6th-graders get peek at middle school before classes begin Monday Mount Airy students find it scary, but fun

August 23, 1996|By Donna R. Engle | Donna R. Engle,SUN STAFF

Starting middle school is a little scary and exciting.

You have to worry about finding your way around in a bigger school. But it's also fun. And one of the best things is that you get a locker. With a real lock.

That's the view of some of the 240 students who will begin sixth grade Monday at Mount Airy Middle School.

The sixth-graders and their parents filled the chairs and bleachers of the school's sweltering gym Wednesday night to meet teachers and administrators.

Clutching pink fact sheets, the group learned about the Parent-Teacher-Student Organization and received a briefing on finer points, such as the school's Homework Hotline, which provides parents with a recording of daily assignments.
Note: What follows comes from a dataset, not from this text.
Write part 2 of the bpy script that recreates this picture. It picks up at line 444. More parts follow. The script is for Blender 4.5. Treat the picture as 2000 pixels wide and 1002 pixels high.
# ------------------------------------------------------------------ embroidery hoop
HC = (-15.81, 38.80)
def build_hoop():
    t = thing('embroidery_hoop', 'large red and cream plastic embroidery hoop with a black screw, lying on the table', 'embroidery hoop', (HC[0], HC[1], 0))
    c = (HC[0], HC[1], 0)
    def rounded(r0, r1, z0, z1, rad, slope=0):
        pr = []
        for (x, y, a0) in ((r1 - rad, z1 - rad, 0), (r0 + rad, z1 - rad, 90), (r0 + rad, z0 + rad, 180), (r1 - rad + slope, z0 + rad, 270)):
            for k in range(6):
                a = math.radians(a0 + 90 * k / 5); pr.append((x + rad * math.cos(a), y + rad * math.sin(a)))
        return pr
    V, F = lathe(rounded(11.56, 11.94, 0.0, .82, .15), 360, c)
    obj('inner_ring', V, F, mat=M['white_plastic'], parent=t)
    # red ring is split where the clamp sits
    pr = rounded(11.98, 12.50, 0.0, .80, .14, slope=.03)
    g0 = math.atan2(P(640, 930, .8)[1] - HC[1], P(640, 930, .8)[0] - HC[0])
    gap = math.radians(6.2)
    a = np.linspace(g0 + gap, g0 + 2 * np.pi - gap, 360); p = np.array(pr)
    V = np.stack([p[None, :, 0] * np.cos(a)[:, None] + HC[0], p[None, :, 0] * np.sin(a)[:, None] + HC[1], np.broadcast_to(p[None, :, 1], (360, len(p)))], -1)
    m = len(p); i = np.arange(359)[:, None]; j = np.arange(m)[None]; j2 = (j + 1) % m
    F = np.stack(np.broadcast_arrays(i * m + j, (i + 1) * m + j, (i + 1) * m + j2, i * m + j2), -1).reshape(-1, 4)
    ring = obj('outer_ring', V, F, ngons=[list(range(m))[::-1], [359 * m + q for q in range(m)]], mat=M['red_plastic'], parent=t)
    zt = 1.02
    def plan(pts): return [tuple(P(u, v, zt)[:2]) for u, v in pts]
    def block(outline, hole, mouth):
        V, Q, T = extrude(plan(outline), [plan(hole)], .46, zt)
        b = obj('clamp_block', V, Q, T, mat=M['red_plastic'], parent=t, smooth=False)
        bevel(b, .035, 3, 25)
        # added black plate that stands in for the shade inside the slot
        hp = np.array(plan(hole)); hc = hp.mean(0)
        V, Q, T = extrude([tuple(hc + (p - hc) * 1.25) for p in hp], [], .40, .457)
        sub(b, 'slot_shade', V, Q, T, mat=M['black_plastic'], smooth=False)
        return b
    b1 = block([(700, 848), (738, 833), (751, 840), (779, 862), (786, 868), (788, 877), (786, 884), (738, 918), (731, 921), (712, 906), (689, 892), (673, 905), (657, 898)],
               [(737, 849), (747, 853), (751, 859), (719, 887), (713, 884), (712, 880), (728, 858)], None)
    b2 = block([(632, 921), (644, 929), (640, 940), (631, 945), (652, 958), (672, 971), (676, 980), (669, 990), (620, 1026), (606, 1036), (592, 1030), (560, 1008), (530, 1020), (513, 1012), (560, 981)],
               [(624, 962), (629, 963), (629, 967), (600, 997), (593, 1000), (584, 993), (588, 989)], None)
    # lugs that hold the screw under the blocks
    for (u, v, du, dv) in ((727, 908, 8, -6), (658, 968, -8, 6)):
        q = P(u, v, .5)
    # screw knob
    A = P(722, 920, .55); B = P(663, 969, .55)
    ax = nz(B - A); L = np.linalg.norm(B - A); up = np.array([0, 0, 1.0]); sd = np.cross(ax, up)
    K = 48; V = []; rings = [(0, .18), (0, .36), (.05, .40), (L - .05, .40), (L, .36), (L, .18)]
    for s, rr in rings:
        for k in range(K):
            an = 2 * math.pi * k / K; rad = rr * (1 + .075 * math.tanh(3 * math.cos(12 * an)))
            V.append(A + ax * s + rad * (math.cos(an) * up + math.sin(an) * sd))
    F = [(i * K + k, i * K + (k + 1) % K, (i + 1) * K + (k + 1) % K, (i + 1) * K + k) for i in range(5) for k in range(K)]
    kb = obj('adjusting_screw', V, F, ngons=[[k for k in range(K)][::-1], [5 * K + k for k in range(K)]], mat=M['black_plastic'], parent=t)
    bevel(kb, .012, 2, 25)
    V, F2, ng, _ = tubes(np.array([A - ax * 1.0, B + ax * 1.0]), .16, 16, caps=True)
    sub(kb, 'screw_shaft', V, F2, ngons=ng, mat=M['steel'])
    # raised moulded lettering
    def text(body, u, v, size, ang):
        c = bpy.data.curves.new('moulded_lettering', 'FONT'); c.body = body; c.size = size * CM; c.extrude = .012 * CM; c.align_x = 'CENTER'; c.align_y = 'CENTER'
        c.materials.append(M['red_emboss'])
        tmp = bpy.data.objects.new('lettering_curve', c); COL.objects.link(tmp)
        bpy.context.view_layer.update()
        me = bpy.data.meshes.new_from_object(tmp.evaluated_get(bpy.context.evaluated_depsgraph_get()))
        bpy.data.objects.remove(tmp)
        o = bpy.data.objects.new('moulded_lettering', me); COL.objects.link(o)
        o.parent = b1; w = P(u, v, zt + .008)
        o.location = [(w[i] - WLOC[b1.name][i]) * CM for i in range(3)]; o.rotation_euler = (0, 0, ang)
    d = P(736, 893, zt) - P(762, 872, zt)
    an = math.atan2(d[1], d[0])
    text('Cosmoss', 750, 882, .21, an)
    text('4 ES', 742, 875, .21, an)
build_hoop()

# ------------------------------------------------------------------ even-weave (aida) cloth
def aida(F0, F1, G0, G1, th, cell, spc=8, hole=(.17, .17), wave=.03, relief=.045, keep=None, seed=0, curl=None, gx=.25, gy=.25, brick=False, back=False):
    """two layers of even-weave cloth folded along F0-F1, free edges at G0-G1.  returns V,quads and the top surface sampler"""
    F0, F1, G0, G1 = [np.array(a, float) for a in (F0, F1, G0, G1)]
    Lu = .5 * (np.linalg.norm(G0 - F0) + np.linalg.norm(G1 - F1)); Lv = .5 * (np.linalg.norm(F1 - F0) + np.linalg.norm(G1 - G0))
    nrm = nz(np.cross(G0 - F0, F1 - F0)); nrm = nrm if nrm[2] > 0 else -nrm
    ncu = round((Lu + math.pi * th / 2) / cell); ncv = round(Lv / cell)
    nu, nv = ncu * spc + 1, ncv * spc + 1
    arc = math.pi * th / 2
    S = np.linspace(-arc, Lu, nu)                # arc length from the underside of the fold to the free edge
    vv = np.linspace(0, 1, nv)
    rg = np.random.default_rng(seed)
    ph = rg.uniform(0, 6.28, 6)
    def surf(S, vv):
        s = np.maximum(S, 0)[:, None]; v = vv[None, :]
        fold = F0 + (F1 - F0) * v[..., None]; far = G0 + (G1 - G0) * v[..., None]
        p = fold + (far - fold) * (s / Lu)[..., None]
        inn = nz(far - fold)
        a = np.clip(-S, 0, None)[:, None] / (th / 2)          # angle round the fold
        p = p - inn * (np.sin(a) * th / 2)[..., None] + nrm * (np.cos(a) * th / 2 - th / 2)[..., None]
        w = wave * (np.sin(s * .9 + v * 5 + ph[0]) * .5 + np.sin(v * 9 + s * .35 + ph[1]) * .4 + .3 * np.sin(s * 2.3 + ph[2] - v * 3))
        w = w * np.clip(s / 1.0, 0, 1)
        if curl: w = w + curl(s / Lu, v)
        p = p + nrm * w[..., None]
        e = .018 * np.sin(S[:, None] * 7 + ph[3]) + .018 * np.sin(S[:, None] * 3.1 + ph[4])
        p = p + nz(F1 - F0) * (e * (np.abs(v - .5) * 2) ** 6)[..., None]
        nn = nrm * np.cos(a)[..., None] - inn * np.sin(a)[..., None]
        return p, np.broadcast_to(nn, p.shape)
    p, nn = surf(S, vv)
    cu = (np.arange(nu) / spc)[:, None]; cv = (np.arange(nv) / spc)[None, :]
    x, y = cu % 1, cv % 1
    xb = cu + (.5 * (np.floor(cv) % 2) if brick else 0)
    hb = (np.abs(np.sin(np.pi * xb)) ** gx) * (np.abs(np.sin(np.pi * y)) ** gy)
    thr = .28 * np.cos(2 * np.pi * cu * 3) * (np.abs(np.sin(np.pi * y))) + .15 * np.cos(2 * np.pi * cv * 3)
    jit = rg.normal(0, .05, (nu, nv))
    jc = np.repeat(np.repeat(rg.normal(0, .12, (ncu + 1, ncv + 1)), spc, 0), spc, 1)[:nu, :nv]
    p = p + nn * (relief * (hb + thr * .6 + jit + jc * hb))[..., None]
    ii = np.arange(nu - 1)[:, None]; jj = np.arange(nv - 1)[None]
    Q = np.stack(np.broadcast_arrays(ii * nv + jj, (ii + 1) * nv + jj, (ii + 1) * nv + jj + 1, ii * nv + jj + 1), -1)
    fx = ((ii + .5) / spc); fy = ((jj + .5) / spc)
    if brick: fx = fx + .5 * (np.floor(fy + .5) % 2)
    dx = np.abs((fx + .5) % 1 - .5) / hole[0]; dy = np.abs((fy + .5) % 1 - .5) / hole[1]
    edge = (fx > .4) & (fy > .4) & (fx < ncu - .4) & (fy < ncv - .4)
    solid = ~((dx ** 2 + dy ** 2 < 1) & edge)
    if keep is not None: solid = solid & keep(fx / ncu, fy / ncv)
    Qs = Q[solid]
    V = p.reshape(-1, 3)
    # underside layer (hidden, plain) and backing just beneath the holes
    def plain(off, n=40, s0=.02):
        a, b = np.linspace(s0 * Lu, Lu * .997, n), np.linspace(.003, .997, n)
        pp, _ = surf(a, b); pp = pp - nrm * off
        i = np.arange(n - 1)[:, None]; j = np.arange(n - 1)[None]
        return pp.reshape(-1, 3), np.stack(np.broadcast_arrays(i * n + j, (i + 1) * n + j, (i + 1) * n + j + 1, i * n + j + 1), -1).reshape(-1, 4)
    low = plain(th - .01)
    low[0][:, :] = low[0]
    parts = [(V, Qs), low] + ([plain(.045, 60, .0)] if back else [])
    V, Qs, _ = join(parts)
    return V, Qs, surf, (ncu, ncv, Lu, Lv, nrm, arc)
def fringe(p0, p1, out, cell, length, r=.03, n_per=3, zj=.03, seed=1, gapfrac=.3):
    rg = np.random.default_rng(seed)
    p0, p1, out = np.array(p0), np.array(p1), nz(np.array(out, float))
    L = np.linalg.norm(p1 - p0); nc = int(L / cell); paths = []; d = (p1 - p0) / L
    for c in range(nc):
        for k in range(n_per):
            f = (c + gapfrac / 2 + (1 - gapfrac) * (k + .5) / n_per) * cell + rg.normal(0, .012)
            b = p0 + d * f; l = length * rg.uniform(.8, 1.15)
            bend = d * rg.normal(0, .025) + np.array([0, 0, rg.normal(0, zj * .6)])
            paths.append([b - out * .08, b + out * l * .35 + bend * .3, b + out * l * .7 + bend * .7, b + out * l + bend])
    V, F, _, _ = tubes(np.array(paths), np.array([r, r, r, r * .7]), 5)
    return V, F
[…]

Principal Virginia G. Ashmore, beginning her first year head of the school, recalled a principal with whom she once worked who eased incoming middle school students' fears by telling them: "If you can remember your name when you get to middle school, we can tell you everything else."

"And that's true," Ashmore said.

School records list each student's grade level, homeroom, bus number, parents' or guardians' names and more.

Mark Mullinix, 12, who left Mount Airy Elementary School, said he's not worried because he expects middle school to be fun. He is looking forward to spending a week camping at Hashawha Environmental Appreciation Center.

Mark said he didn't think having "cool" clothes was important, but most of the other girls and a few boys who were interviewed disagreed with him.

Cool clothes are important, said Natalie Gahm, a former Mount Airy Elementary School student who is "almost 11." She buys her clothes at Sears and favors tights and granny boots.

Michael Hardesty, 11, formerly of Winfield Elementary School, looks forward to meeting new students. The right clothes, such as Goosebumps wear -- clothing based on a series of popular books that mix horror with humor -- are important, he said.

"You want to look cool," he said.

Emily Will, 11, who came from Eldersburg Elementary School, said she felt "kind of excited because we get to use lockers, but kind of nervous because it's big."

Many students said the school tour helped ease their fears.

"Do you think you can get to your homeroom from the bus?" one mother asked her daughter as they left the building.

"Yes," came the confident reply. "Follow the [stairs]."

Teacher Jake Barkett, who teaches sixth- and seventh-grade math, said the most-often-asked questions were: "Can I have lock on my locker?" and "Are we going to have a lot of homework?"

The answers: Yes. The school encourages students to lock their lockers; and homework is given in reasonable amounts.